Con solo dos añitos de malabares vocales, mi niño experimenta con oraciones de arriesgada síntesis y escondido significado. Numerosas son las ocasiones en que su madre y yo nos miramos, mientras en rápido intercambio proponemos posibles interpretaciones a las sentencias de nuestro hijo. Una cosa sabemos con certeza, y es que todo lo que sale de su boca tiene conexión con su corazón y sus pensamientos. No es una voz sin reflexión, y lo que le rodea, en especial sus juguetes, son los objetos que inspiran su mundo hablado. Desde que tuvo capacidad de agarrar cosas noté su fascinación por las esferas. Me alegraba y preocupaba al mismos tiempo. Aún así se le regalaron innumerables bolas. Tenía de plástico, suaves, sólidas, que rebotan, que solo ruedan, y de las que se hunden. Solo le faltaba una de béisbol.

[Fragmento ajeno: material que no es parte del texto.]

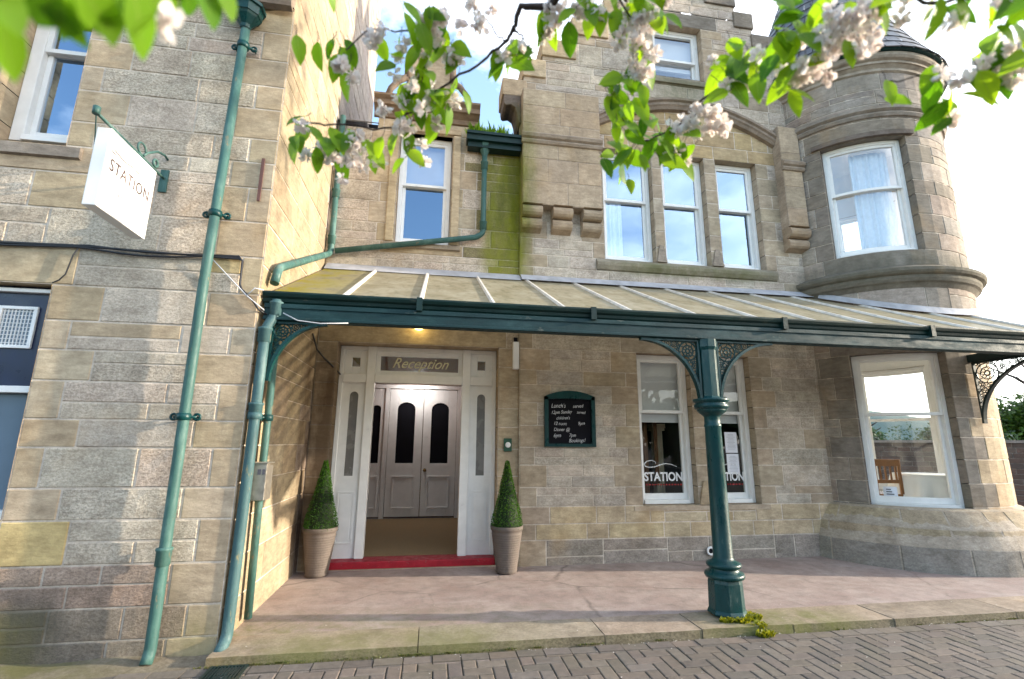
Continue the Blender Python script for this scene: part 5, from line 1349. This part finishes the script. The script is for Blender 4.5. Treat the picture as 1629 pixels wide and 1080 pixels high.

La unidad detrás del equipo nacional era casi universal. Pude haber visto los juegos del Clásico por cable. Pero decidí hacer de mis amigos facebuqueros y sus comentarios, mi única fuente de información. Durante el día revisaba los eufóricos comentarios sobre la victoria de la noche anterior. Mas mis noches eran aún más interesantes. Acurrucado entre sábanas, iPhone en mano, era llevado por mis compatriotas caribeños, jugada por jugada, a sentir como si estuviese en el parque sentado detrás del home plate. Me conectaban a plenitud con el lanzador, que en espera del próximo bateador, acariciaba y rotaba con sus dedos la bola. Su mirada estaba en el receptor y sus señales, pero yo sabía que su pensamiento le pertenecía la bola. Sus deseos corrían por sus nervios y venas, haciéndoselos llegar a esta. Ha llegado el momento de probar tu fidelidad, le murmuraba en silencio, de corresponder el amor y dedicación que te he dado por todos estos años. Se acomodaba, mientras su índice se aliaba con su dedo medio en busca de la costura, la posición correcta que haría que la bola se rindiera a sus deseos. La lanzaba, y en la despedida se iba su corazón, esperando que en el viaje hacia el bateador, mostrara reciprocidad comportándose debidamente. La bola se mostró fiel, y como si confirmándolo con un beso, el sonido del guante del receptor llego a los oídos del pitcher, que con profesional serenidad, ocultó su alegría al escuchar al umpire cantar “strike”.

 

Mas mi Caribe está lleno de pretendientes, y todos querían conquistar la pelota. El próximo lanzamiento lo vieron mis hermanos a través de los ojos del bateador. Entonces era la bola que, en desesperada angustia, abandonaba los dedos del lanzador y se desbordaba veloz a ofrecerse como esclava de aquel que ahora aguantaba el madero. Eran pues los ojos de este, certeros en la confianza del que posee los sueños la bola que, como si el tiempo se detuviese, podía discernir la rotación de la costura y prepararse para el azote. La tocó en el punto indicado, y con la alegría del amor satisfecho voló alta y lejos. Solo el contacto con las manos de los fanáticos sentados detrás del campo central la sacaron de su éxtasis. El triunfo quedó sellado y el Caribe quedó dividido en dos, corazones rotos y corazones hinchado de amor correspondido.